Because one of the reasons for this evolution of the situation is the evolution of the main electoral party of the left, which traditionally represents the largest part of the popular classes. The PS has become the system, in the same way as the UMP, the parliamentary right, in its economic and social policy, but also in its values, including its lies. Its political personnel has only conflictual links with organizations of struggles of the exploited and oppressed, whether the trade union organizations whose bureaucratic leaderships have their own dynamics, or the associations of struggle for human rights, links that have no bearing on the important decisions. On the other hand the Socialist leaders have strong and multiple links with the capitalist establishment: they come from the same schools, pass through ministerial offices, from the Ministry of the economy to the directorates of businesses, attend the same places, are of the same world.

The vote for the PS expresses this deep division: 28% among executives and professionals against only 16% from popular milieus and 29% among public employees against 18% in the private sector. It sees the numbers of its activists melt.
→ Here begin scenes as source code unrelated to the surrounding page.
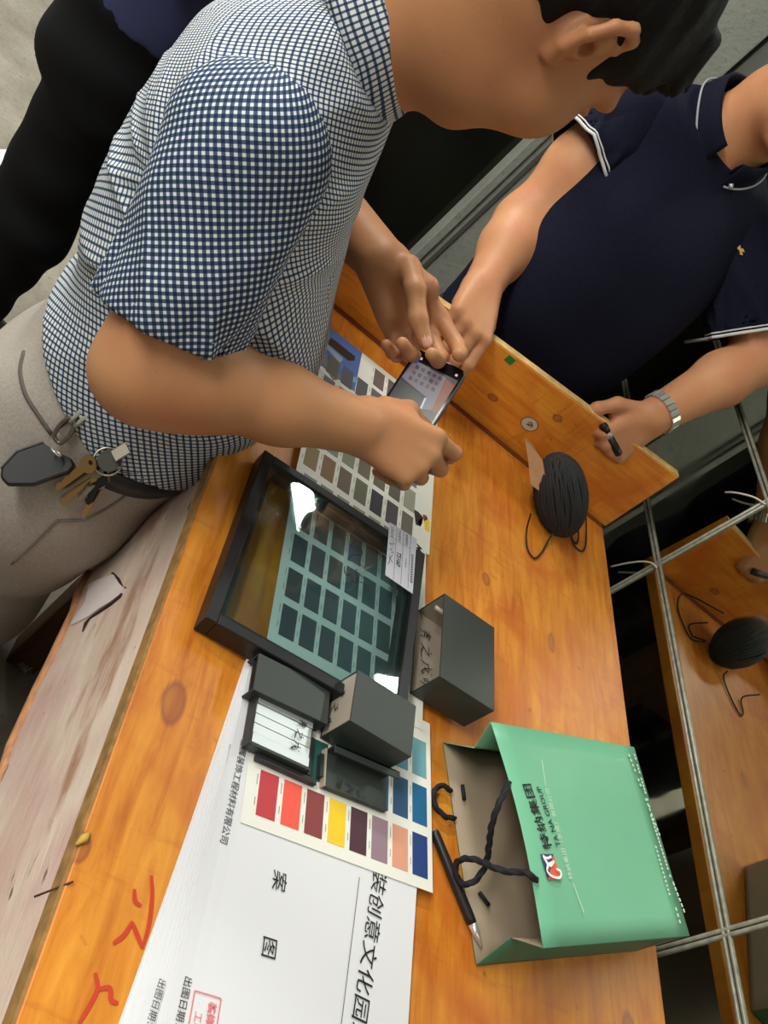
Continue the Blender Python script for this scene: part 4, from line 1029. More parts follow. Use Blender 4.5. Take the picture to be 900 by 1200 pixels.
def hair(name, C, f, l, u, m, parent, lo, hi, h=.0032, fringe=26, seed=1, sc=1., nape=(.072, 0.)):
    rg = np.random.default_rng(seed); ax = (f, l, u); L = lambda a, b, c: C + sc * (f * a + l * b + u * c)
    s = Sdf(); s.ell(L(-.010, 0, .042), np.array((.108, .087, .098)) * sc, ax)
    s.ell(L(-.050, 0, -.015), np.array((.062, .073, .070)) * sc, ax, .02)
    face = Sdf(); face.ell(L(.106, 0, -.012), np.array((.074, .13, .082)) * sc, ax); face.ell(L(.075, 0, -.10), np.array((.10, .13, .09)) * sc, ax, .02)
    s.sub(face, .008)
    for b in (-1, 1):
        e = Sdf().ell(L(.004, .092 * b, -.020), np.array((.034, .035, .042)) * sc, ax); s.sub(e, .006)
    s.plane(L(0, 0, -nape[0]), -u - f * nape[1], .012)
    for _ in range(fringe):
        b = rg.uniform(-.06, .06); a0 = .082 - abs(b) * .45; c0 = .078 + rg.uniform(-.004, .022)
        p0 = L(a0 - .018, b, c0 + .012); p1 = L(a0 + .016 + rg.uniform(0, .012), b + rg.uniform(-.01, .01), c0 - .004 + rg.uniform(-.008, .012)); s.cone(p0, p1, .010, .003, .006)
    def strands(p):
        q = p - C; a = q @ f; b = q @ l; c = q @ u
        return .0010 * np.sin(150 * b + 60 * a + 3 * np.sin(40 * c + 20 * a)) + .0012 * np.sin(310 * b - 90 * c + 2 * np.sin(70 * a)) + .0012 * np.sin(120 * a + 190 * c + 2 * np.sin(55 * b))
    s.disp(strands)
    vs, fs = s.mesh(lo, hi, h); return np_mesh(name, vs, fs, m, parent)

# ---- man in the checked shirt ------------------------------------------------------------
T1 = [(.80, .125, .875, .118, .160), (.845, .134, .875, .136, .174), (.91, .136, .872, .143, .174), (.97, .140, .870, .143, .168), (1.04, .128, .868, .148, .168), (1.08, .112, .868, .143, .168),
      (1.12, .096, .868, .130, .168), (1.18, .077, .868, .118, .170), (1.23, .068, .868, .106, .166), (1.27, .066, .868, .092, .142), (1.305, .070, .866, .074, .100), (1.345, .082, .864, .060, .064)]
shR, shL = V(.058, .742, 1.236), V(.058, 1.0, 1.24)
elR, wrR = P(166, 434, .850), P(420, 500, .925)
wrL = P(448, 307, 1.073); elL = P(345, 200, 1.30)
b1 = Sdf(); b1.loft(T1, .02, off=-.013)
b1.cone(V(.074, .866, 1.29), V(.128, .850, 1.41), .058, .056, .03)
yaw, pit = R(23), R(40)
hu0 = V(math.cos(yaw), math.sin(yaw), 0); hl = V(-math.sin(yaw), math.cos(yaw), 0)
hf = hu0 * math.cos(pit) - Zd * math.sin(pit); hu = hu0 * math.sin(pit) + Zd * math.cos(pit)
HC1 = V(.177, .832, 1.478)
head(b1, HC1, hf, hl, hu)
b1.cone(V(.10, .858, 1.36), HC1 - hf * .02 - hu * .03, .056, .060, .03)
b1.chain([shR, (shR + elR) / 2, elR], [.056, .050, .043], .02)
b1.chain([elR, P(240, 448, .862), P(330, 474, .888), wrR], [.043, .044, .037, .029], .02)
b1.ell((elR + wrR) / 2 * .2 + elR * .8, (.042, .042, .042), None, .03)
b1.chain([shL, elL, elL * .65 + wrL * .35, wrL], [.056, .043, .042, .029], .02)
dR = img(.86, -.48, .16); nR = img(-.1, .22, -.9)
tipsR, thR = hand(b1, P(419, 491, .930), dR, nR, False, [(40, 44, 24), (58, 56, 28), (70, 58, 30), (76, 55, 30)], [(.022, .030, -.012), (.050, .046, -.030), (.078, .040, -.044), (.098, .028, -.052)], .93)
dL = img(.50, -.86, .10); nL = img(.15, .25, .95)
tipsL, thL = hand(b1, P(449, 309, 1.075), dL, nL, True, [(30, 38, 22), (42, 46, 26), (52, 52, 26), (50, 50, 26)], [(.020, .026, -.016), (.048, .022, -.040), (.078, .010, -.052), (.104, .006, -.056)], 1.0, splay=(.10, .03, -.10, -.20))
vs, fs = b1.mesh((-.12, .58, .82), (.56, 1.24, 1.66), .0026)
man1 = np_mesh('person', vs, fs, SKIN1)
tag(man1, 'person in a checked short-sleeved shirt and grey trousers bending over the bench, holding a phone', 'person')
hair('hair', HC1, hf, hl, hu, HAIR, man1, HC1 - .16, HC1 + .17, .003, 34, nape=(.052, .22))
fold1 = ripple(.0060, [((22, 9, 34), .3, 1.2, (9, 5, 6)), ((-14, 16, 46), 1.9, 1.6, (6, 12, 4)), ((38, -12, 20), 4.1, 1.3, (5, 8, 12)), ((9, 30, -28), 2.2, 1.4, (11, 3, 7))])
s1 = Sdf(); s1.loft(T1, .02)
s1.cone(V(.064, .80, 1.288), V(.058, .765, 1.252), .044, .048, .05); s1.cone(V(.064, .93, 1.288), V(.058, .975, 1.252), .044, .048, .05)
s1.disp(fold1); s1.disp(armpit_folds(V(.085, .73, 1.13))); s1.disp(armpit_folds(V(.02, .74, 1.17), .005))
# blouse over the belt
s1.plane(V(.13, .87, .866), V(0, 0, -1)); s1.plane(V(.13, .87, .868), V(-.42, 0, -1)); 
nk = nrm(V(.42, -.03, .9)); s1.plane(V(.080, .864, 1.336), nk, .004)
vs, fs = s1.mesh((-.12, .64, .82), (.36, 1.10, 1.40), .004)
shirt1 = np_mesh('shirt', vs, fs, SHIRT1, man1, turn_uv(torso_uv(vs, T1), 33))
def sleeve(name, a, b, r1, r2, m, parent, back, fold, inner=.006, h=.0035, squash=None, cut_back=.0):
    s = Sdf(); ax = nrm(b - a); s.cone(a, b + ax * .03, r1, r2, .01); s.disp(fold); s.disp(cuff_folds(a, b)); s.plane(b, ax)
    s.sub(Sdf().cone(b - ax * .05, b + ax * .06, r2 - inner - .004, r2 - inner))
    global SLEEVE; SLEEVE = s
    lo = np.minimum(a, b) - max(r1, r2) - .02; hi = np.maximum(a, b) + max(r1, r2) + .02
    vs, fs = s.mesh(lo, hi, h)
    return np_mesh(name, vs, fs, m, parent, turn_uv(sleeve_uv(vs, a, b, (r1 + r2) / 2, back), 27))
foldS = ripple(.0045, [((60, 14, 8), .9, 1.6, (8, 6, 22)), ((-44, 34, 14), 2.5, 1.5, (5, 9, 18)), ((14, 40, -30), .2, 1.4, (12, 4, 16))])
cufR = V(.093, .682, 1.080)
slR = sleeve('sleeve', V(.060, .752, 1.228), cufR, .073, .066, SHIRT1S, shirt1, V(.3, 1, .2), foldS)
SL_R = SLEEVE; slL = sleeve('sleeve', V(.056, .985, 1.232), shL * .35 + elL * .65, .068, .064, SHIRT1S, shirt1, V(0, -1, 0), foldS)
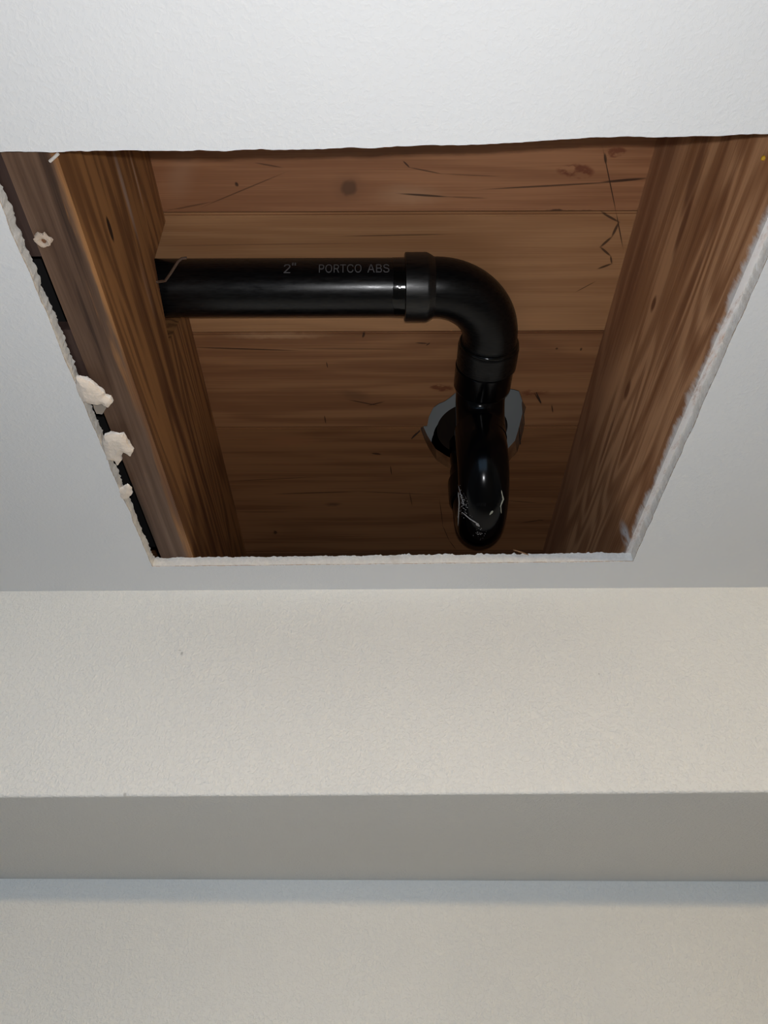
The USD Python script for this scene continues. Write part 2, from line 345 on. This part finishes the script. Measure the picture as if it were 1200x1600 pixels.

According to the figures provided by the party, it had 235,511 members in November 2008, 209,000 in September 2009. Today it claims 150,000. Given that the PS has 18,300 elected representatives, we see that membership of the PS looks more like a political career plan than the will to fight to change the world, or even to improve it [To compare the main party of the right, the UMP claimed 268,000 members in November 2014]].

On all the issues, the choices, these are the same decisions as those of the governments of the right, of attacks on social gains, gifts for the employers, restraint, cuts for those at the bottom, the disappearance of public services, the desire to reduce drastically the amount of wages (direct and indirect), to the order of 20 to 30 %, while increasing the profits of the shareholders of large capitalist companies, so they “continue to invest in France”. At the national level as in the departments and regions, the PS elected representatives are the allies of the capitalist groups of the BTP in imposing useless and even harmful major projects, marked by a productivism without limit, on people who don’t want them.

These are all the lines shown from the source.